I wonder how much influence the fact that kiwi's live and breath rugby comes into play.
For example the under 15 team I coach starts training 12 weeks before our first preseason game.
The players have often done their own preseason fitness training so that 12 weeks I can focus on building skills.
For example my 15 year old nephew (played for me this year but will go up a grade next year) is currently on a weights and cardio program for a season that starts in June next year.
I should also add that we're not a big rugby School but a small (350 co-ed) School that only has 2 rugby teams.
During the season I had 2 parents that have played senior club rugby come in and do some sessions with the players (one a forward and one a back).
I also had a current NPC player come in and do 4-5 sessions.
I also had a former Ranfurly shield winning coach come to one of our games and watch. He then put together a training session and came and took a training, working on areas he noticed we weren't doing so well in.
All this support and for just a small School's under 15 team, you can imagine the support the big School's can get.
This grassroots support is the reason why NZ has a conveyor belt of good players, so many of our kids want to be pro rugby players and a lot are willing to put in the work from a young age.
The hardest thing about coaching over here is convincing them that kicking has a part in the game and you shouldn't just run from everywhere (my tip for that is start with attacking kicks as they see the try scoring opportunities, then once you have them kicking you can look at other areas kicks are useful).
My disappointment with England, seeing as I knew in the first place that the coaching team was just not good enough and we'd not come anywhere near winning the World Cup, is actually in their so-called review because it has none of the great thinkers that I reckon could, if their heads were put together, make England the All Blacks of the Northern Hemisphere, men like Woodward, Greenwood, Moore, Johnson, Guscott, Wilkinson, and Dallaglio.
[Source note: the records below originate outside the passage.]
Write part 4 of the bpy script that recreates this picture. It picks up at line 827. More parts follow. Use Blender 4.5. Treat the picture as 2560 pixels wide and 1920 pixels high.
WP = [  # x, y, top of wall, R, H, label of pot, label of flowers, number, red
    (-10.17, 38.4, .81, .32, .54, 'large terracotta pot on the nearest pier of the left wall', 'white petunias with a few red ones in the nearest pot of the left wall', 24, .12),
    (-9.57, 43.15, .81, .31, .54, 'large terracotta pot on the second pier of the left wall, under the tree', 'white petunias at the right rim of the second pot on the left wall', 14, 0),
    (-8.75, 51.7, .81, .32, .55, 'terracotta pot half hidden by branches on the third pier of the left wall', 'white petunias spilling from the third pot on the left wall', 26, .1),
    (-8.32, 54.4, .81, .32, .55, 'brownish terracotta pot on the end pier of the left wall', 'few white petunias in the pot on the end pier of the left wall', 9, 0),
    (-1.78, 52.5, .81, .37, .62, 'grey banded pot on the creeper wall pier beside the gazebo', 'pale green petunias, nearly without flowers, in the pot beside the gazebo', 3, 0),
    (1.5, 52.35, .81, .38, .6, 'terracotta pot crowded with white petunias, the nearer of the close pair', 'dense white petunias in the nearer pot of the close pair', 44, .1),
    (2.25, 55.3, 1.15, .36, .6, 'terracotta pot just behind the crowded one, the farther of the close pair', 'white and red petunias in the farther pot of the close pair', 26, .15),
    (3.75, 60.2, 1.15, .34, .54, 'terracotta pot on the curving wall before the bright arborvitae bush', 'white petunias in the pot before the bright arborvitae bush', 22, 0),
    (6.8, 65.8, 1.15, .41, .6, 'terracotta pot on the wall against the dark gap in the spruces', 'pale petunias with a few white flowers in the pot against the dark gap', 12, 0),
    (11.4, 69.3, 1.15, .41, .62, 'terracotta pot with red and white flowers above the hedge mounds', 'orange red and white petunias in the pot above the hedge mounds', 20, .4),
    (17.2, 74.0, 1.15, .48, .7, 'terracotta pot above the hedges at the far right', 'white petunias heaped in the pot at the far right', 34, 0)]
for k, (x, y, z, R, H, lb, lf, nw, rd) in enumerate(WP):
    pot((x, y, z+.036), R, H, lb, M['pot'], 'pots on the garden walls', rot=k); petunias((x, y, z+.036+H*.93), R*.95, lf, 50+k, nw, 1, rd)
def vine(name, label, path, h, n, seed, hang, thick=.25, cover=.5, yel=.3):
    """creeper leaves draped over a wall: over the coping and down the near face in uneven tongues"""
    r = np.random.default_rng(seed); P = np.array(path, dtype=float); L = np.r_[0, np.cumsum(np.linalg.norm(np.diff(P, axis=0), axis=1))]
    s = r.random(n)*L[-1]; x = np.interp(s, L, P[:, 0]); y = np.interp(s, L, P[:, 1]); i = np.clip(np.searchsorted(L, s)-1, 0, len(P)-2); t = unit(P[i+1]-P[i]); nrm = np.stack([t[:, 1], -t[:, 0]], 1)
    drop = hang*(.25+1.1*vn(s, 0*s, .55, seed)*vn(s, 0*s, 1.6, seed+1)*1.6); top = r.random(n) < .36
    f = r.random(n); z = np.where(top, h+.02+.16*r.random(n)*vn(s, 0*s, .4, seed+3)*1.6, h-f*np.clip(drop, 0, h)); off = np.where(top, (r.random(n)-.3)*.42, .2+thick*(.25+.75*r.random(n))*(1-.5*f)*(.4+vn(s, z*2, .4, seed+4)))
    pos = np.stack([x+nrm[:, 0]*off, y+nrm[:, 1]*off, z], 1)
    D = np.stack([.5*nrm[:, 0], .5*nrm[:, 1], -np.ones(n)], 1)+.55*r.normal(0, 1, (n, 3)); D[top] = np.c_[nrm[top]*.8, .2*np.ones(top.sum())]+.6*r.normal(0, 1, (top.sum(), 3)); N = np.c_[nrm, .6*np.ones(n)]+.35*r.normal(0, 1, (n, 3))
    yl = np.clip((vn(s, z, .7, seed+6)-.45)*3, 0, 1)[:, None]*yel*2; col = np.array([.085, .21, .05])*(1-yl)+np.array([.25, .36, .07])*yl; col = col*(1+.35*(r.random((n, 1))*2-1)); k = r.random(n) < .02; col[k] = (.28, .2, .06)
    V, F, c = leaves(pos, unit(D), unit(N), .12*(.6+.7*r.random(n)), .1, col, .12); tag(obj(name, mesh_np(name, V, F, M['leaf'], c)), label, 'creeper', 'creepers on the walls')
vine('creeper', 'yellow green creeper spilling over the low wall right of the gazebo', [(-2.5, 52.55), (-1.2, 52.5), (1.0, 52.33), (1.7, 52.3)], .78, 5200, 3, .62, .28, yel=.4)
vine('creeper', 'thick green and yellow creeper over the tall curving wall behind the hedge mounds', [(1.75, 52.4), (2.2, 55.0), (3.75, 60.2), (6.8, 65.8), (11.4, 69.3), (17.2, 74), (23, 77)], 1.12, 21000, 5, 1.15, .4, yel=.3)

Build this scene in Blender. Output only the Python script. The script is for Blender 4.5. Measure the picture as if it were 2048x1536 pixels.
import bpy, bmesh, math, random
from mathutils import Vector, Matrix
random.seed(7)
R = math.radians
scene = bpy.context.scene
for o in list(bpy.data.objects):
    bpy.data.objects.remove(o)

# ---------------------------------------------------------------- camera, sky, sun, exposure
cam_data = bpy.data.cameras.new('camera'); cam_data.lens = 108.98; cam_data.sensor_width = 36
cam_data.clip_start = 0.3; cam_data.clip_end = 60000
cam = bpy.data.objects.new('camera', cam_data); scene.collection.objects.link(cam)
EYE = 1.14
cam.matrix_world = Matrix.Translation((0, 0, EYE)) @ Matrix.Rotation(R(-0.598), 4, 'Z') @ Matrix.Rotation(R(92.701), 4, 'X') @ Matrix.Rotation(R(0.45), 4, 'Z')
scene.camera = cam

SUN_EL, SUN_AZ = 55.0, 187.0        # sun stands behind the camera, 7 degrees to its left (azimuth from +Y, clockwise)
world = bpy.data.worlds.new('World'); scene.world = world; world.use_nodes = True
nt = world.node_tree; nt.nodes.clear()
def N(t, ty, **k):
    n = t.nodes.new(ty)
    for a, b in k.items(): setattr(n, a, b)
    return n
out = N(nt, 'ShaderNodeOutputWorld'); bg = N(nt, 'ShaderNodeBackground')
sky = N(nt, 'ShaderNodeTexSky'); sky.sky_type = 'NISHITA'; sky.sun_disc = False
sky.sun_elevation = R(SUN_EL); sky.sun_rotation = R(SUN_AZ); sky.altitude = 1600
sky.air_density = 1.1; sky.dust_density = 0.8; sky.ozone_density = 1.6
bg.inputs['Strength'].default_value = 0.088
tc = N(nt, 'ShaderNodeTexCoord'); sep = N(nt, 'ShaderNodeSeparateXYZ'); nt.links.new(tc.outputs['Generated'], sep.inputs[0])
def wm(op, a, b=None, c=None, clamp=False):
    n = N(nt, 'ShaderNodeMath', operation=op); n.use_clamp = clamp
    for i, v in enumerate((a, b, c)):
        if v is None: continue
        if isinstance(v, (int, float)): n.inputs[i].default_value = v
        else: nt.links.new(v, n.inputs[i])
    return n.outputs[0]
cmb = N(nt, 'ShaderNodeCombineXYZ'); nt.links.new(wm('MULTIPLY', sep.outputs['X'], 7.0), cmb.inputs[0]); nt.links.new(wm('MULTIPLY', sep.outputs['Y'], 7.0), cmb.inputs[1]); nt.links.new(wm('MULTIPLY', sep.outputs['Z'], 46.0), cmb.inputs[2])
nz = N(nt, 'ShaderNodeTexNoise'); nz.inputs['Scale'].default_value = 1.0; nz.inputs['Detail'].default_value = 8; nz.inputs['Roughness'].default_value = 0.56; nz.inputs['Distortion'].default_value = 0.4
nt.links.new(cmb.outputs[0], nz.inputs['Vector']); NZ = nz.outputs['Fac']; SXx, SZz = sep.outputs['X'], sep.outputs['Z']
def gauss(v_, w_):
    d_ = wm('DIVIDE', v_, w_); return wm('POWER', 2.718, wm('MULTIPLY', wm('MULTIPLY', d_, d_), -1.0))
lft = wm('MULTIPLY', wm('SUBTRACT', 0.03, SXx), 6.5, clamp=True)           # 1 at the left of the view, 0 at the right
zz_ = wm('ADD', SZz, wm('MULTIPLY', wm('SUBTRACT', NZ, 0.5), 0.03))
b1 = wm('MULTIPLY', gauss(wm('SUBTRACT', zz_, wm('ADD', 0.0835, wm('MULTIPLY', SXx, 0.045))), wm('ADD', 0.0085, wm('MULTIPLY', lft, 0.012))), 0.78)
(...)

I'd never imagine the All Blacks, if they needed to review their set-up, ignoring players and thinkers of that calibre and class. Your words are interesting because they show how the thinking is ingrained into the minds of your players, and I'd see the people I've mentioned wanting that to happen at the real grass root levels of the sport in England, even at English schools. I remember reading quite a few years ago now, an All-Black talking about how, when they were under the cosh and even well near their try line, that if they turned over the ball the immediate thinking was to attack, not in a gung-ho or foolhardy way, though, but as a mind-set. Every time since then when I've seen the All Blacks suddenly score late on and either escape defeat or run further away with a game, like against France in the quarter final, I've thought of that comment, and it still puzzles me that other teams don't seem to have cottoned on to it, in terms of their own play, I mean, not yours.
And like with all due respect to Robshaw - he seems a decent enough man - but as a captain, I've never seen McCaw approach the referee in that whining way Robshaw seemed to do, just as with Johnson where we had a captain who was as inspirational as your McCaw is.
I mean, even with our review, much as I admired Ian McGeechan as a fly half when he played for Scotland and the Lions, but without any disrespect to him, his being included in the review group, given he's Scottish while those English ex-players I've mentioned aren't, makes absolutely no sense to me.